Each line below should be reproduced without any alteration.

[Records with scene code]

■ ■ ■ ■ ■ ■ ■

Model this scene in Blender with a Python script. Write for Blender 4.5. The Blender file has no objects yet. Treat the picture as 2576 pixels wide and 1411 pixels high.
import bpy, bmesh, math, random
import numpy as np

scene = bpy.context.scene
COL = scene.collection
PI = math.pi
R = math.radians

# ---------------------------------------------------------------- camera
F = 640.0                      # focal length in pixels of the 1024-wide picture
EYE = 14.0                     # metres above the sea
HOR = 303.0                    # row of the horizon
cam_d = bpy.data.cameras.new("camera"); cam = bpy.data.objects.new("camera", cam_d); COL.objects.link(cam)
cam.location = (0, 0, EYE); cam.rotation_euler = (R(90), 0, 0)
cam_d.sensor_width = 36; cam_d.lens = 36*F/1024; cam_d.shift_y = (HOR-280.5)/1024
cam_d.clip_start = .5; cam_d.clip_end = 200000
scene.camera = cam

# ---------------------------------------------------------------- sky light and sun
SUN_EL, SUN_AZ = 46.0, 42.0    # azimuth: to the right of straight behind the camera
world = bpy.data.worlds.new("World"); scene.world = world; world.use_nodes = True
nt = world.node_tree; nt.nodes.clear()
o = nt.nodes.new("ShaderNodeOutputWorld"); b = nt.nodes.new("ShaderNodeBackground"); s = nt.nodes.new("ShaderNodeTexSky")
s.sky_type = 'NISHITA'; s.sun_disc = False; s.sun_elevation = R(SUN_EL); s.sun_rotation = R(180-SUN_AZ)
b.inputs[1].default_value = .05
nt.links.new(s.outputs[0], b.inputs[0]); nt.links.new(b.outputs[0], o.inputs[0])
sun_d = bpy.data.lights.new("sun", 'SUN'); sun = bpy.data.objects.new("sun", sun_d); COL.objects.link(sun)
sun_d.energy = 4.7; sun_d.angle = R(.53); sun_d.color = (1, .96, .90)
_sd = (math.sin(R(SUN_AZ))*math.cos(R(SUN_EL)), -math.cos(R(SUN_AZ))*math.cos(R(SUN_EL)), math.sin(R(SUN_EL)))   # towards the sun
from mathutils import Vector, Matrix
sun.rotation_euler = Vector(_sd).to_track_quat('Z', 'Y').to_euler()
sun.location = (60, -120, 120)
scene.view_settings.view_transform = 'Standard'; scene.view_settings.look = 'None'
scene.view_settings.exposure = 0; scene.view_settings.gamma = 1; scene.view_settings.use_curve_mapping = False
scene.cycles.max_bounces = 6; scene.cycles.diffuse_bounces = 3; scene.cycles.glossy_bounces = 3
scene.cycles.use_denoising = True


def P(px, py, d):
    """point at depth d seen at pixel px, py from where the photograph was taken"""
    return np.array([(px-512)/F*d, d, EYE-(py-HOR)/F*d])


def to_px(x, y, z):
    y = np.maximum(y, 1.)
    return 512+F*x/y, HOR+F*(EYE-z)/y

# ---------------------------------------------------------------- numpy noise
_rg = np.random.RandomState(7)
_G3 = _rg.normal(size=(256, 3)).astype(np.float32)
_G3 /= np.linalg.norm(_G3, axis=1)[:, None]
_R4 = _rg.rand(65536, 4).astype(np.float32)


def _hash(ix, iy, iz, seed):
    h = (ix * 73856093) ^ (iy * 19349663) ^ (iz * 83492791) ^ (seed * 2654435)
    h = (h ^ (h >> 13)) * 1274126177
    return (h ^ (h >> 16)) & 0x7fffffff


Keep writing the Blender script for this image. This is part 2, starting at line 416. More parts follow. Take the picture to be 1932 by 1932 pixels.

■ ■ ■ ■ ■ ■ ■

▶ _The reply_
Model this scene in Blender with a Python script. Write for Blender 4.5. The Blender file has no objects yet. Treat the picture as 2576 pixels wide and 1411 pixels high.
import bpy, bmesh, math, random
import numpy as np

scene = bpy.context.scene
COL = scene.collection
PI = math.pi
R = math.radians

# ---------------------------------------------------------------- camera
F = 640.0                      # focal length in pixels of the 1024-wide picture
EYE = 14.0                     # metres above the sea
HOR = 303.0                    # row of the horizon
cam_d = bpy.data.cameras.new("camera"); cam = bpy.data.objects.new("camera", cam_d); COL.objects.link(cam)
cam.location = (0, 0, EYE); cam.rotation_euler = (R(90), 0, 0)
cam_d.sensor_width = 36; cam_d.lens = 36*F/1024; cam_d.shift_y = (HOR-280.5)/1024
cam_d.clip_start = .5; cam_d.clip_end = 200000
scene.camera = cam

# ---------------------------------------------------------------- sky light and sun
SUN_EL, SUN_AZ = 46.0, 42.0    # azimuth: to the right of straight behind the camera
world = bpy.data.worlds.new("World"); scene.world = world; world.use_nodes = True
nt = world.node_tree; nt.nodes.clear()
o = nt.nodes.new("ShaderNodeOutputWorld"); b = nt.nodes.new("ShaderNodeBackground"); s = nt.nodes.new("ShaderNodeTexSky")
s.sky_type = 'NISHITA'; s.sun_disc = False; s.sun_elevation = R(SUN_EL); s.sun_rotation = R(180-SUN_AZ)
b.inputs[1].default_value = .05
nt.links.new(s.outputs[0], b.inputs[0]); nt.links.new(b.outputs[0], o.inputs[0])
sun_d = bpy.data.lights.new("sun", 'SUN'); sun = bpy.data.objects.new("sun", sun_d); COL.objects.link(sun)
sun_d.energy = 4.7; sun_d.angle = R(.53); sun_d.color = (1, .96, .90)
_sd = (math.sin(R(SUN_AZ))*math.cos(R(SUN_EL)), -math.cos(R(SUN_AZ))*math.cos(R(SUN_EL)), math.sin(R(SUN_EL)))   # towards the sun
from mathutils import Vector, Matrix
sun.rotation_euler = Vector(_sd).to_track_quat('Z', 'Y').to_euler()
sun.location = (60, -120, 120)
scene.view_settings.view_transform = 'Standard'; scene.view_settings.look = 'None'
scene.view_settings.exposure = 0; scene.view_settings.gamma = 1; scene.view_settings.use_curve_mapping = False
scene.cycles.max_bounces = 6; scene.cycles.diffuse_bounces = 3; scene.cycles.glossy_bounces = 3
scene.cycles.use_denoising = True


def P(px, py, d):
    """point at depth d seen at pixel px, py from where the photograph was taken"""
    return np.array([(px-512)/F*d, d, EYE-(py-HOR)/F*d])


def to_px(x, y, z):
    y = np.maximum(y, 1.)
    return 512+F*x/y, HOR+F*(EYE-z)/y

# ---------------------------------------------------------------- numpy noise
_rg = np.random.RandomState(7)
_G3 = _rg.normal(size=(256, 3)).astype(np.float32)
_G3 /= np.linalg.norm(_G3, axis=1)[:, None]
_R4 = _rg.rand(65536, 4).astype(np.float32)


def _hash(ix, iy, iz, seed):
    h = (ix * 73856093) ^ (iy * 19349663) ^ (iz * 83492791) ^ (seed * 2654435)
    h = (h ^ (h >> 13)) * 1274126177
    return (h ^ (h >> 16)) & 0x7fffffff


Keep writing the Blender script for this image. This is part 2, starting at line 416. More parts follow. Take the picture to be 1932 by 1932 pixels.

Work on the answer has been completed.